Journal

Holding Amazon To Account

PC Pro logo Posted: 10th September 2011 | Filed under: Press Articles
Author: Paul Ockenden
First Appeared in PC Pro 2011

I thought I’d tell you about some silliness around Amazon and its customer accounts.

It all began when I noticed that purchases I was making on my Kindle weren’t having any impact on the “Amazon Recommends” selection when I logged onto the website from my PC. And likewise my purchase of physical books wasn’t affecting the books that the mobile store on the Kindle was suggesting I buy. Stranger still, the website was trying to sell me a Kindle, even though Amazon must know that I already own one. There was an hour or two of intense hair pulling before I finally got to the bottom of this.

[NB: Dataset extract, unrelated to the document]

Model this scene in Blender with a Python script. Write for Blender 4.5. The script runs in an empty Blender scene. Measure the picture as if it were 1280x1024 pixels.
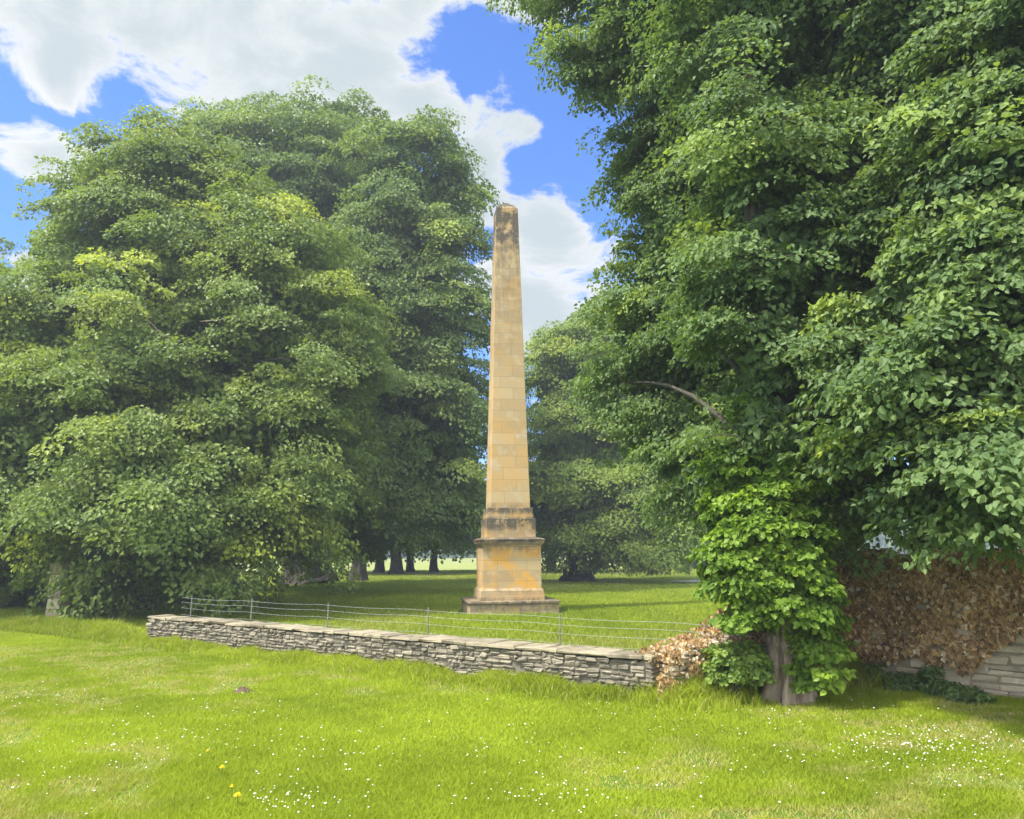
import bpy, math, random
import numpy as np
from mathutils import Matrix, Vector

RNG = np.random.default_rng(11)
S = bpy.context.scene
COL = S.collection
D2R = math.radians

# ------------------------------------------------------------------ camera
EYE = np.array([0.0, 0.0, 1.65])
PITCH, ROLL, FPX = D2R(10.1), D2R(-0.45), 1000.0
F = np.array([0, math.cos(PITCH), math.sin(PITCH)])
R0 = np.array([1.0, 0, 0]); U0 = np.array([0, -math.sin(PITCH), math.cos(PITCH)])
RV = math.cos(ROLL) * R0 + math.sin(ROLL) * U0
UV = math.cos(ROLL) * U0 - math.sin(ROLL) * R0


def ray(px, py):
    return F + RV * ((px - 640) / FPX) - UV * ((py - 512) / FPX)


def at(px, py, y):
    """the point seen at a pixel of the photograph, y metres into the park"""
    d = ray(px, py)
    return EYE + d * (y / d[1])


def on_ground(px, py, z=0.0):
    d = ray(px, py)
    return EYE + d * ((z - EYE[2]) / d[2])


cd = bpy.data.cameras.new("camera")
cam = bpy.data.objects.new("camera", cd)
COL.objects.link(cam)
cam.matrix_world = Matrix(((RV[0], UV[0], -F[0], EYE[0]), (RV[1], UV[1], -F[1], EYE[1]),
                           (RV[2], UV[2], -F[2], EYE[2]), (0, 0, 0, 1)))
cd.sensor_fit = 'HORIZONTAL'; cd.sensor_width = 36; cd.lens = 36 * FPX / 1280
cd.clip_start = 0.05; cd.clip_end = 5000
S.camera = cam

# ------------------------------------------------------------------ helpers


def tag(o, label=None, cat=None, group=None, kind=None):
    if label: o['label'] = label
    if cat: o['category'] = cat
    if group: o['group'] = group
    if kind: o['kind'] = kind
    return o


def empty(name, loc=(0, 0, 0)):
    o = bpy.data.objects.new(name, None)
    o.location = loc; o.empty_display_size = .3
    COL.objects.link(o)
    return o


def link(name, me, mats, parent=None):
    o = bpy.data.objects.new(name, me)
    for m in (mats if isinstance(mats, (list, tuple)) else [mats]):
        me.materials.append(m)
    COL.objects.link(o)
    if parent is not None:
        o.parent = parent
        o.matrix_parent_inverse = Matrix.Translation(-Vector(parent.location))
    return o


def build(verts, polys, attrs=None, mat_idx=None, smooth=False, name="mesh"):
    """verts (n,3); polys: list of (m,k) index arrays; attrs {name: per-face floats}"""
    me = bpy.data.meshes.new(name)
    verts = np.asarray(verts, dtype=np.float32)
    me.vertices.add(len(verts)); me.vertices.foreach_set("co", verts.ravel())
    loops = np.concatenate([np.asarray(p, dtype=np.int32).ravel() for p in polys])
    sizes = np.concatenate([np.full(len(p), np.asarray(p).shape[1], dtype=np.int32) for p in polys])
    starts = np.concatenate([[0], np.cumsum(sizes)[:-1]]).astype(np.int32)
    me.loops.add(len(loops)); me.loops.foreach_set("vertex_index", loops)
    me.polygons.add(len(sizes)); me.polygons.foreach_set("loop_start", starts)
    me.polygons.foreach_set("use_smooth", np.full(len(sizes), bool(smooth)))
    if mat_idx is not None:
        me.polygons.foreach_set("material_index", np.asarray(mat_idx, dtype=np.int32))
    me.update(calc_edges=True)
    for k, v in (attrs or {}).items():
        a = me.attributes.new(k, 'FLOAT', 'FACE')
        a.data.foreach_set("value", np.asarray(v, dtype=np.float32))
    return me


def unit(v):
    return v / np.maximum(np.linalg.norm(v, axis=-1, keepdims=True), 1e-9)


def lattice(n, seed):
    return np.random.default_rng(seed).random((n, n))


def vnoise(x, y, scale, seed=0):
    """smooth value noise in 0..1"""
    g = lattice(64, seed)
    u = np.asarray(x) / scale + 500.37; v = np.asarray(y) / scale + 500.71
    i = np.floor(u).astype(int); j = np.floor(v).astype(int)
    fu = u - i; fv = v - j
    fu = fu * fu * (3 - 2 * fu); fv = fv * fv * (3 - 2 * fv)
    a = g[i % 64, j % 64]; b = g[(i + 1) % 64, j % 64]; c = g[i % 64, (j + 1) % 64]; d = g[(i + 1) % 64, (j + 1) % 64]
    return (a * (1 - fu) + b * fu) * (1 - fv) + (c * (1 - fu) + d * fu) * fv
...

It seems that unlike just about every other etailer on the planet, Amazon doesn’t use your email address as a unique key when creating customer records. So it’s possible to have two accounts set up, with exactly the same email address but different passwords, and that’s precisely what I’d done – the Kindle and the website were both using different accounts because I’d used slightly different passwords for each of them. What’s crazy about this is that the email address is a key component of the login process – there’s no separate username. So the main identifier when logging in doesn’t have to be unique!

I’ve no idea why Amazon does this – I’m sure I’m not the only person to have been confused by it – but with Amazon’s normally brilliant customer service I was sure it would be easy to sort out. I’d just email them, explaining the situation, and ask them to merge the two accounts so that I have all my purchasing history in one place. You’d think that would be easy, wouldn’t you? The reply from Amazon was as follows:

“We understand that it is important to have a comprehensive record of your order history. Unfortunately, accounts cannot be merged due to their confidential nature and our system is not configured to do so. We hope that, as an Amazon.co.uk customer, you will appreciate our efforts to protect your confidential information and record of transactions on each account. I am sorry for any inconvenience caused in this. Thank you for your understanding.”

So let me get this straight – despite both accounts being in the same name, with the same email address, same postal address, and with the same credit card registered to them, and despite me being able to prove that both accounts are mine (after all, I know both passwords!), Amazon won’t merge the accounts for reasons of “confidentiality”? Sorry, but to me that smells very strongly of bovine excrement. If the problem is that Amazon’s back-end systems simply can’t cope with merging customer accounts then the company should ‘fess up to that fact rather than hiding behind the smokescreen of customer privacy.

Beware, Amazon allows multiple accounts using the same email address

And if privacy really is as important as Amazon says, then a system where different customer accounts can share a single email address is surely a pretty broken one? Frankly, you could drive a coach and horses through the security implications that this non-unique account identifier issue throws up. Let’s hope the company stops hiding behind silly excuses and sorts this problem out quickly.

In the meantime, if you start to see strange things happening with your Amazon account, check that you don’t have two separate accounts registered to your email address. And if Amazon needs some e-commerce advice, it knows who to ask.